I once read a story that took place in Spokane, and the author referred to areas of town as “South Spokane” and “North Spokane”. In real life, it’s invariably the South Hill and almost always the North Side.

I would award the “Never Even Seen The Place” prize to a Mexican comic book I once read that was set in Texas and showed a “Houston City Limits” sign out in the desert, surrounded by saguaros.

I’ve seen that in a lot of comic books/cover art depicting places set in the desert. There is always, always a saguaro. Texas, New Mexico, Nevada*, always a big ol’ happy saguaro right next to every town.

*(Also Arizona, but that doesn’t count as much since they really do live there.)

cite?

:smiley:

Yes, but contrary to popular belief, the entire state is not a desert, covered by an unbroken sea of sagauros. Nor do all of the residents wear cowboy hats.

I’ve also noticed this annoying tendency on any national broadcast of a sporting event from Arizona. It’s like the networks are telling their viewers, “Look, it’s the desert and we have proof!

Alan Dean Foster, a long-time resident, usually describes Arizona pretty well.

In First among Equals, one of Jeffrey Archer’s books (WHAT WAS I THINKING?) one of said equals, who was the fctional Minister for Northern Ireland, in the book talks about Northern Ireland and the “eight million people who live there”
What?
That book was written in the early eighties and twenty years later, there is still nothing like eight million people living on the whole of this island, let alone in the six little counties in question.

Kim by Rudyard Kipling. The guy is a Nobel prize winning author. This is often called the best book ever written about India. It is a great novel. But, Kipling has a Tibetan Lama from western Tibet (which is even more implausible than any other part of Tibet) a 100 years ago droning prayers, blessings and quotations in Chinese. WTF? Tibetans speak Tibetan, and Tibetan buddhists as a rule do not learn from Chinese buddhists. Argh. Could be the best novel ever written, but it is obvious that Kipling for all he knew about India, just wrote crap about Tibetan lamas.

I don’t know about Texas but I would imagine that:

I-XX or maybe The Interstate, The Thruway, or The Turnpike for roads built after 1950.

U.S XX . Route XX can be State or U.S. if no possible confusion.

Then there is the question of which is worse a writer you know is not from the place having a charecter act stupid or a writer who is a local having something that is nuts.

Andrew Greeley is from Chicago. I understand that that is why he had the protagonist of “Star Light” going from Harvard Square to Boston College on “the Red and Green Line”. Given that it is a fine October day there are two bus lines which our hero could use so as not to go into downtown Boston. (I could see using the Subawy/Trolley today.)

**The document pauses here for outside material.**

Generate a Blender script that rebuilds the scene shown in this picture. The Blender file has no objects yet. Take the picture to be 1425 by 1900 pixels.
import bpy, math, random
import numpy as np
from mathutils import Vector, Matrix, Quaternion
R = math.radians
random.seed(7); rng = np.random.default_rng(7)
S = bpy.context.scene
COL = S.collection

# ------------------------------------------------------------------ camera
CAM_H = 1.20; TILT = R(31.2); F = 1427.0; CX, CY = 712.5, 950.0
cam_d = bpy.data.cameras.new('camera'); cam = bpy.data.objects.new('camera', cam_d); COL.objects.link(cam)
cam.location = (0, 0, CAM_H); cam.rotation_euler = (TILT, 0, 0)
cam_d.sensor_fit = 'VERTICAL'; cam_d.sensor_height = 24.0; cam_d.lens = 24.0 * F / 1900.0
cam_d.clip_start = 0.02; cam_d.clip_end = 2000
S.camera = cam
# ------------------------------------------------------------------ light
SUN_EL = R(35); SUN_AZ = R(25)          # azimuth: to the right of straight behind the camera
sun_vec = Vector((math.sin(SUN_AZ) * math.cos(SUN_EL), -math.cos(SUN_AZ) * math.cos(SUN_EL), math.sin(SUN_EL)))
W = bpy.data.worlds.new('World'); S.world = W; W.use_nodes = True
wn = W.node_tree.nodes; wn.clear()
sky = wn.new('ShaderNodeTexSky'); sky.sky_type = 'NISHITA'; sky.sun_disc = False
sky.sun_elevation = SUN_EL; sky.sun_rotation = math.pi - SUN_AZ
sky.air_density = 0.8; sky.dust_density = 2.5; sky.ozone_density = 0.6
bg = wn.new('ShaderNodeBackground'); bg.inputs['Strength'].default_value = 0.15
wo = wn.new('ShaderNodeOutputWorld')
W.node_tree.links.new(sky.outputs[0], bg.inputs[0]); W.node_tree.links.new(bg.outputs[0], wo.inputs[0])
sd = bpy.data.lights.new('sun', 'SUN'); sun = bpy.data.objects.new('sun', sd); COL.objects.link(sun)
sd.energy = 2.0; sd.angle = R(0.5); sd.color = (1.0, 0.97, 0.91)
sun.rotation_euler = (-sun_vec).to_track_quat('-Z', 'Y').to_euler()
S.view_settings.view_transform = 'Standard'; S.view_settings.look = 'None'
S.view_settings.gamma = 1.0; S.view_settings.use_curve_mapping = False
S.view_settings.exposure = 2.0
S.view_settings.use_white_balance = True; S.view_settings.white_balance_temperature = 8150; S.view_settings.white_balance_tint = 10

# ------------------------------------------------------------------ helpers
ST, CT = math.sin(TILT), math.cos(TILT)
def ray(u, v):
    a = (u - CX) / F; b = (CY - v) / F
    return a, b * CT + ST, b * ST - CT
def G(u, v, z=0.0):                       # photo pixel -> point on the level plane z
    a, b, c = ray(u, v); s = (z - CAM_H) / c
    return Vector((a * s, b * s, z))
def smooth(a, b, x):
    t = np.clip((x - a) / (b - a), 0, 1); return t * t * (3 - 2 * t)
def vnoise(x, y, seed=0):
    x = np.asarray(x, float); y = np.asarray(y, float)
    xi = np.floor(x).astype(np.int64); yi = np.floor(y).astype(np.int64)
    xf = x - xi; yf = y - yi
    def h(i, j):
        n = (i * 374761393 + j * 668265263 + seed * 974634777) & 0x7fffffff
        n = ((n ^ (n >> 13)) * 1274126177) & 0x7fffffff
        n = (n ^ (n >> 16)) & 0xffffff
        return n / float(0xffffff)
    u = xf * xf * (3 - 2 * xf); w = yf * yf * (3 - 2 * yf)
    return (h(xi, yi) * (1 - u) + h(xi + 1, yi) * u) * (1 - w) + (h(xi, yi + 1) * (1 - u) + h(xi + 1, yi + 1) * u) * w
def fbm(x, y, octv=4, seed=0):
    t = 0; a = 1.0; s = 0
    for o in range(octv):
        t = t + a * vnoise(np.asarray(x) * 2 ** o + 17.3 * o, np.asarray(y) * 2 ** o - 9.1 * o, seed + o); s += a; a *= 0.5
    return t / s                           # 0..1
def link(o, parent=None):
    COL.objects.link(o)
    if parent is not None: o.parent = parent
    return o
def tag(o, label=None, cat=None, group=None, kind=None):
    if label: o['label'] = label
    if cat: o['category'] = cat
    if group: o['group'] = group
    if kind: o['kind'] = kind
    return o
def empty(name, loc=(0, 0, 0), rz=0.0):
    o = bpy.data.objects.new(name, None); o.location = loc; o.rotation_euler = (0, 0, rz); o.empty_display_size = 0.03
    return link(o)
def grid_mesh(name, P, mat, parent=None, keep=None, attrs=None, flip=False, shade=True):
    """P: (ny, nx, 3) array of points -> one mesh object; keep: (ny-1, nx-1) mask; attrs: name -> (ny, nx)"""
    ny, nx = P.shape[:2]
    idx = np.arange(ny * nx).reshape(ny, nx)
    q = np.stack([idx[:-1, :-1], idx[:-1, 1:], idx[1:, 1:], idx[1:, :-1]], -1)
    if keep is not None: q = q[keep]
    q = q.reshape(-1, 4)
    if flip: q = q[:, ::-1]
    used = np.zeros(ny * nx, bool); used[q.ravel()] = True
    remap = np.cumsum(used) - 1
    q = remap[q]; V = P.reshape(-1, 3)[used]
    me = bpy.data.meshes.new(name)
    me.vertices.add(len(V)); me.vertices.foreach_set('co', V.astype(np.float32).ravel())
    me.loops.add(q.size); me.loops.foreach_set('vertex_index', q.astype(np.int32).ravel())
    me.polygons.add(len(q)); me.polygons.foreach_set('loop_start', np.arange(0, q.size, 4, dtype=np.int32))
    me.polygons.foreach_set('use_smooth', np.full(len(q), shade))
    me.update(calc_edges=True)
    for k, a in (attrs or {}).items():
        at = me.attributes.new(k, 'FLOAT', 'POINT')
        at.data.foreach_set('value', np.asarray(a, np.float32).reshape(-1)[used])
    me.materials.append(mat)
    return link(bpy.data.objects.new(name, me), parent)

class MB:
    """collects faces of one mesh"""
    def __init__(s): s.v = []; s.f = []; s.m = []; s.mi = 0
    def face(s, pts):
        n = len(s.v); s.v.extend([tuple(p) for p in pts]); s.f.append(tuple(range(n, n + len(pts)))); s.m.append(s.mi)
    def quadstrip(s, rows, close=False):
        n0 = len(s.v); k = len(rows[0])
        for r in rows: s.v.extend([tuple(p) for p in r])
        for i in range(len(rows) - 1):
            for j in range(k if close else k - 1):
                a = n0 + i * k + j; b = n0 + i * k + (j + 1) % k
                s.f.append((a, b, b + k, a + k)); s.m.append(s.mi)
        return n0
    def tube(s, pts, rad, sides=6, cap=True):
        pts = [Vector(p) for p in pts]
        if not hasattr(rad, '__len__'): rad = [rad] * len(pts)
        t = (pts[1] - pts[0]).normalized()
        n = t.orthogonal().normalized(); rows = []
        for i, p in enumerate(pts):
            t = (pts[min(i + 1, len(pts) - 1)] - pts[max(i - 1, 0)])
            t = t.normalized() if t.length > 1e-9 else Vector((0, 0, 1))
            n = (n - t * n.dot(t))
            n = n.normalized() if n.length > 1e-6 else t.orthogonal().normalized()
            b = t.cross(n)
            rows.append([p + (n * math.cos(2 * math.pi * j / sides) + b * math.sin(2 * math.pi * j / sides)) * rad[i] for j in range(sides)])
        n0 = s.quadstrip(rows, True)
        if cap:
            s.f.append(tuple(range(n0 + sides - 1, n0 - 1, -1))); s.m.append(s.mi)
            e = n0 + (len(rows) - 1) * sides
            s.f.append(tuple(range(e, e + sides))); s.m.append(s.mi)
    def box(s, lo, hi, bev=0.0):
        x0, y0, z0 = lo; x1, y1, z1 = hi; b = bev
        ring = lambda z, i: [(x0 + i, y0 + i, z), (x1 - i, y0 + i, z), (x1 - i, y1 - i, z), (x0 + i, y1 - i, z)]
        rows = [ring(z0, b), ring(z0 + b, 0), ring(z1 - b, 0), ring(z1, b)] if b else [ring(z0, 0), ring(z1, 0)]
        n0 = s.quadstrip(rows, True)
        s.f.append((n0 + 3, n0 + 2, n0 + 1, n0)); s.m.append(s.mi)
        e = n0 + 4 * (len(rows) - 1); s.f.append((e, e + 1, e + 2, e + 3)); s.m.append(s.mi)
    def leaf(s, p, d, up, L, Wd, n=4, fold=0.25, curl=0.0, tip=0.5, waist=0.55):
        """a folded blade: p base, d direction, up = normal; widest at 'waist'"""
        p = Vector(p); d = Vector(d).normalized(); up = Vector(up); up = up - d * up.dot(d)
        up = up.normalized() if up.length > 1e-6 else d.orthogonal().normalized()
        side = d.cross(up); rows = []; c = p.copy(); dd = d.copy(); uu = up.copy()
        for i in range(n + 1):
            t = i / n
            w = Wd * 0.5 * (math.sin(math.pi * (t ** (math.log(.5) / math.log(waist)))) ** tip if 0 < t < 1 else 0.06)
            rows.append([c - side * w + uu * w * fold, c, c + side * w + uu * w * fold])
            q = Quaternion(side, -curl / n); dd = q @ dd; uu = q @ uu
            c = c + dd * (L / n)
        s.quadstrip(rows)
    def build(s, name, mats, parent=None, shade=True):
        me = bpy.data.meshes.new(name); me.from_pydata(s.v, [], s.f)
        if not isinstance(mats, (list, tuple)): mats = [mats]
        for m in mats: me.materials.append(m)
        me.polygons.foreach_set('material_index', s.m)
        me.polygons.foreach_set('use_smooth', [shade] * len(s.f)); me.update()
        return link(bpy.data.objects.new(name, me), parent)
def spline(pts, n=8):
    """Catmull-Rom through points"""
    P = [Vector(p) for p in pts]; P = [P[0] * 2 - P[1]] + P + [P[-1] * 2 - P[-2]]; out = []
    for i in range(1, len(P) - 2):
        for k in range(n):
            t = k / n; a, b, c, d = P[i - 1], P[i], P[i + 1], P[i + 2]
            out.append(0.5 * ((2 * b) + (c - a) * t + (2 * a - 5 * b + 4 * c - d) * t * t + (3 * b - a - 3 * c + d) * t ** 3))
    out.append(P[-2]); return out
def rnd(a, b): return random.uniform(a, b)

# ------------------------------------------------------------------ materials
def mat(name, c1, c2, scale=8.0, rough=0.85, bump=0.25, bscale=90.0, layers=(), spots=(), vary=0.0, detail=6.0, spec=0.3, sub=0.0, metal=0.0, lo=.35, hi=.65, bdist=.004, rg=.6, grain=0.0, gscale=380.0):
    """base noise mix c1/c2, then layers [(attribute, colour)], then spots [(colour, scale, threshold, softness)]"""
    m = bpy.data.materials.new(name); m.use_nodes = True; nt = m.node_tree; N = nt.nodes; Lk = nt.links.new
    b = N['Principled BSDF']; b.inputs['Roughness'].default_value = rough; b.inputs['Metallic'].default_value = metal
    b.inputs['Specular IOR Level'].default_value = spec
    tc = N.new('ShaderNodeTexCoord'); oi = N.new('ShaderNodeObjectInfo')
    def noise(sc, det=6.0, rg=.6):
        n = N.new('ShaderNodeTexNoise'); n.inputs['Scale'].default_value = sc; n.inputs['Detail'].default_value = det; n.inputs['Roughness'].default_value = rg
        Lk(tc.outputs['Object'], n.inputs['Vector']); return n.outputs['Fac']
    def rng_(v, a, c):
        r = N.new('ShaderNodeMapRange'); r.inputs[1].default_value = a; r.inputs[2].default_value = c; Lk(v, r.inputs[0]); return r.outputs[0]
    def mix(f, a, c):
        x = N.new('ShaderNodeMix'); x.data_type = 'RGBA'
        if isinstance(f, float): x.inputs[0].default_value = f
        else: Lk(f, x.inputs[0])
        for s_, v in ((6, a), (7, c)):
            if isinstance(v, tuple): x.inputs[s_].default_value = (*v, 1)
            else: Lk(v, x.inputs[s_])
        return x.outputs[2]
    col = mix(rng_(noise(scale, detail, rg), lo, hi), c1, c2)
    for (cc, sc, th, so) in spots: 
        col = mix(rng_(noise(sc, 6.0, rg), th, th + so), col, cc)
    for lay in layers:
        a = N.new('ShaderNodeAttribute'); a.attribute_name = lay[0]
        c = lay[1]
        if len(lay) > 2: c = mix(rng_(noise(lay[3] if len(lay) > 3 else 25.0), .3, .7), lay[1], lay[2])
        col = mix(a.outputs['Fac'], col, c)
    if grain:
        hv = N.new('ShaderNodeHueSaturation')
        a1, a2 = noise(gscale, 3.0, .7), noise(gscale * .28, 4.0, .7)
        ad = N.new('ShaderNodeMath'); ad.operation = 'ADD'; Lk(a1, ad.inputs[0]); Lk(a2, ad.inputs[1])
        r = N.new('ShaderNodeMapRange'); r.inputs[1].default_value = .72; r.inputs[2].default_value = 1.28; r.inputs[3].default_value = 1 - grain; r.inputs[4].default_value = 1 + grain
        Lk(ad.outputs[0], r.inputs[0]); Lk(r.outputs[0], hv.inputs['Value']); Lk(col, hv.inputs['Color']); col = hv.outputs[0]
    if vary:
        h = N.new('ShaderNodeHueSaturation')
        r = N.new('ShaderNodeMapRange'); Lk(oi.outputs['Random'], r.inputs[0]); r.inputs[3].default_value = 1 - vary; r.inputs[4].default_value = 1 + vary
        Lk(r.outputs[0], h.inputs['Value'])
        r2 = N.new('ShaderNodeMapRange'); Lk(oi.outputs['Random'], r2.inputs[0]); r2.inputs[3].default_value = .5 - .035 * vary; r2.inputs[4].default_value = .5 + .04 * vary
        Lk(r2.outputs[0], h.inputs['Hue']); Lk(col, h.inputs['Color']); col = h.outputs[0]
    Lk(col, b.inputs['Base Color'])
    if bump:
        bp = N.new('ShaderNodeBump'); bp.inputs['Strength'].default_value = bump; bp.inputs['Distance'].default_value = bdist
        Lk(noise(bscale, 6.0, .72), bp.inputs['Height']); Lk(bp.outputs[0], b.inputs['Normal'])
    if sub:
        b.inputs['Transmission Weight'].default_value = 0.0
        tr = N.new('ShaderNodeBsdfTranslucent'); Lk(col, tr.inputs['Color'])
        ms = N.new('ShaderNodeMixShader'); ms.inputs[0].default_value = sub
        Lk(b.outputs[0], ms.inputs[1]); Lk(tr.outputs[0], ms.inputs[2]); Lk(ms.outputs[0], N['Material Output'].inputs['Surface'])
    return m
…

I am willing to allow Robert Parker to enlarge Brandeis and call it Taft. But he should have had the FBI in the JFK Federal Building and put the CIA in Center Plaza. And it was just Wrong to give the Moakly Courthous a 15th story. I would have liked it better if the client had said “in the bank on Beacon Street and Park Drive”, and had Spencer then say “The old Shawmut Bank at Audobon Circle. It’s a restaurant now.”

A Sidney Sheldon book, might have been “Windmills of the Gods” (turned into a bad TV movie starring Jaclyn Smith). The main character was supposed to be a political science professor at Kansas State, but he had her living in Junction City (about 15 miles away) rather than Manhattan (where K-State is located). Possibly not too unusual, but IIRC, this character had school-age kids, and most of the professors I knew when I went there lived in Manhattan where the schools were better. Just struck me as odd. For the most part, at least when I was there, the bulk of Junction City was made up of people associated with Fort Riley, not K-State, and the book came out during my college years.

I also read one that took place in Kansas City, but if the author had been there ever, I’d be mighty surprised. In the first 3 pages, she had her main character going - oh, heck, I don’t remember now where she was going or where she was coming from, but let’s just say it was something like having her going north on I-35, but given her origin and destination, she should have been going south.